In turn this means that software products for which there may exist only a small local market – not justifying the costs of development – can now be offered to a global market, possibly a 100 fold increase of the potential customer base. It seems likely that the cloud therefore will give rise to wide and varied collection of niche SaaS solutions – standard products for very specialized use cases. As a consequence – the need for custom applications may further decrease: with so many niche SaaS solutions, odds are that a much better fitting standard solution for an organization’s challenges may be available than was the case in the past.
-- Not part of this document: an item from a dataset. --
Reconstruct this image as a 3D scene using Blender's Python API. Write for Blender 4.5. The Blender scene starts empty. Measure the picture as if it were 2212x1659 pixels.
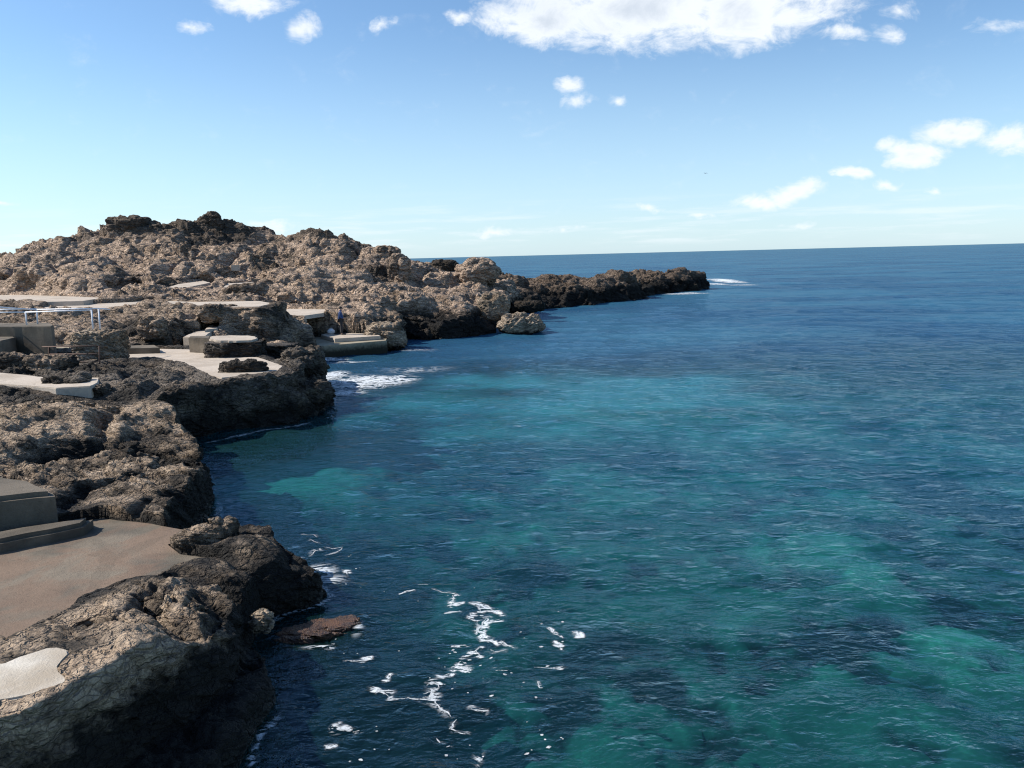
import bpy, bmesh, math, random
import numpy as np
from mathutils import Vector, Matrix

sc = bpy.context.scene
C = sc.collection
R = math.radians

# ------------------------------------------------------------------ camera
CAM_H = 6.0
FPX, CX, CY = 1725.0, 1106.0, 829.5          # focal length / centre for a 2212 px wide reading of the view
PITCH, ROLL = 9.12, -1.42
cam_rot = Matrix.Rotation(R(90 - PITCH), 3, 'X') @ Matrix.Rotation(R(ROLL), 3, 'Z')
cd = bpy.data.cameras.new('camera')
cam = bpy.data.objects.new('camera', cd)
C.objects.link(cam)
cam.matrix_world = Matrix.Translation((0, 0, CAM_H)) @ cam_rot.to_4x4()
cd.sensor_width = 36.0
cd.lens = 36.0 * FPX / 2212.0
cd.clip_start = 0.1
cd.clip_end = 60000
sc.camera = cam

def ray(px, py):
    return cam_rot @ Vector(((px - CX) / FPX, -(py - CY) / FPX, -1.0))
def P(px, py, z):
    d = ray(px, py); t = (z - CAM_H) / d.z
    return Vector((d.x * t, d.y * t, z))
def Q(px, py, D):
    d = ray(px, py); t = D / d.y
    return Vector((d.x * t, D, CAM_H + d.z * t))

# ------------------------------------------------------------------ sun and sky
SUN_EL, SUN_AZ = 38.0, -84.0                 # azimuth from +Y, clockwise positive (negative = left)
sl = bpy.data.lights.new('sun', 'SUN')
sl.energy = 5.0
sl.angle = R(0.5)
sl.color = (1.0, 0.93, 0.83)
sun = bpy.data.objects.new('sun', sl)
C.objects.link(sun)
sdir = Vector((math.sin(R(SUN_AZ)) * math.cos(R(SUN_EL)), math.cos(R(SUN_AZ)) * math.cos(R(SUN_EL)), math.sin(R(SUN_EL))))
sun.rotation_euler = sdir.to_track_quat('Z', 'Y').to_euler()

sc.view_settings.view_transform = 'Standard'
sc.view_settings.look = 'None'
sc.view_settings.gamma = 1.0
sc.view_settings.exposure = 0.5
sc.cycles.max_bounces = 5
sc.cycles.filter_width = 1.15
sc.cycles.transparent_max_bounces = 8

world = bpy.data.worlds.new("World")
sc.world = world
world.use_nodes = True

class NT:
    """small wrapper to write node graphs as expressions"""
    def __init__(s, tree):
        s.t = tree; s.n = tree.nodes; s.l = tree.links
    def node(s, typ, **kw):
        n = s.n.new(typ)
        for k, v in kw.items(): setattr(n, k, v)
        return n
    def put(s, sock, v):
        if v is None: return
        if isinstance(v, bpy.types.NodeSocket): s.l.new(v, sock)
        elif isinstance(v, (tuple, list)) and sock.type == 'RGBA' and len(v) == 3: sock.default_value = (*v, 1)
        else: sock.default_value = v
    def m(s, op, a, b=None, c=None, clamp=False):
        n = s.node('ShaderNodeMath', operation=op, use_clamp=clamp)
        for i, v in enumerate((a, b, c)): s.put(n.inputs[i], v)
        return n.outputs[0]
    def rng(s, v, a, b, c=0.0, d=1.0, smooth=True):
        n = s.node('ShaderNodeMapRange', interpolation_type='SMOOTHSTEP' if smooth else 'LINEAR')
        for i, x in enumerate((v, a, b, c, d)): s.put(n.inputs[i], x)
        return n.outputs[0]
    def mix(s, f, a, b, mode='MIX'):
        n = s.node('ShaderNodeMix', data_type='RGBA', blend_type=mode)
        s.put(n.inputs[0], f); s.put(n.inputs[6], a); s.put(n.inputs[7], b)
        return n.outputs[2]
    def mapping(s, vec, scale=(1, 1, 1), rot=(0, 0, 0), loc=(0, 0, 0)):
        n = s.node('ShaderNodeMapping')
        s.put(n.inputs[0], vec); n.inputs[1].default_value = loc
        n.inputs[2].default_value = rot; n.inputs[3].default_value = scale
        return n.outputs[0]
    def noise(s, vec, scale=5, detail=4, rough=0.5, dist=0.0, typ='FBM', out=0):
        n = s.node('ShaderNodeTexNoise'); n.noise_type = typ
        s.put(n.inputs['Vector'], vec); s.put(n.inputs['Scale'], scale); s.put(n.inputs['Detail'], detail)
        s.put(n.inputs['Roughness'], rough); s.put(n.inputs['Distortion'], dist)
        return n.outputs[out]
    def voro(s, vec, scale=5, feature='F1', out='Distance', rand=1.0):
        n = s.node('ShaderNodeTexVoronoi'); n.feature = feature
        s.put(n.inputs['Vector'], vec); s.put(n.inputs['Scale'], scale); s.put(n.inputs['Randomness'], rand)
        return n.outputs[out]
    def bump(s, h, strength=1.0, dist=0.1, normal=None):
        n = s.node('ShaderNodeBump'); s.put(n.inputs['Height'], h); s.put(n.inputs['Strength'], strength)
        s.put(n.inputs['Distance'], dist)
        if normal is not None: s.put(n.inputs['Normal'], normal)
        return n.outputs[0]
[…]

Some years ago, security was a major reason for organization to not want to go to the cloud. That sentiment has changed considerably. It is widely recognized that cloud providers operating at cloud scale can afford – are forced and able to – implement strict security measures at all levels, from physical buildings and infrastructure to personnel and procedures. Automation, authorization and auditing can all be at advanced levels. Regular security audits and period certification are all feasible for cloud scale providers – much more so than for any but the largest of individual enterprises.
Confidentiality is one aspect of security, Integrity and Availability are the other aspects. The facilities that cloud providers can typically provide for High Availability (redundancy and fail over within a data center) and Disaster Recovery (complete resumption in a different data center in case the primary data center is completely wiped out) are beyond what most organizations can organize on their own. The fact that cloud providers organize these services for many customers using their standardized approach and [hopefully] tried and tested high end facilities allows them to offer H/A and DR at infrastructure level under attractive conditions. Note: part of H/A have to be zero downtime operations; when the ops activities are required on the data center, the hardware or operating systems or the platform instances on which applications run, these actions should not result in the applications incurring any downtime. The applications themselves need to satisfy certain requirements to be able to go through fail over without any consequences at all for consumers.
So corporate data centers will rapidly become a thing of the past. Like water wells and electricity generators:
The development and maintenance of custom applications as well as their roll out and implementation requires a very substantial investment for most organizations. The configuration, customization and implementation of a standard ERP application is a similar big deal in terms of effort and costs. By adopting a specific standard product and selecting a vendor’s technology stack for developing the custom application, an organizations enters into a relationship from which there is no easy escape. Given the investment – there is typically no easy way out. There is no easy migration path away from a specific technology stack nor from an application that is used by hundreds or more business users. You cannot just rip it out. There typically just isn’t an easy exit strategy.
That situation is largely the same in the cloud. Once you select cloud provider, you start creating a dependency. And getting away from that provider will be painful. Depending on the technology stack used for custom development of applications or integrations, there may be migration scenarios to similar stacks offered on other clouds. In general, any migration will be hard. One aspect organizations should really take precautions for early on as core element of their cloud exit strategy: ensure that all your data – including documents, meta-data and source code – is yours and is accessible to you and can be exported in a format that makes the data accessible and usable.
Summary
Provided you have an exit strategy – there seem to be many convincing arguments for moving to the cloud.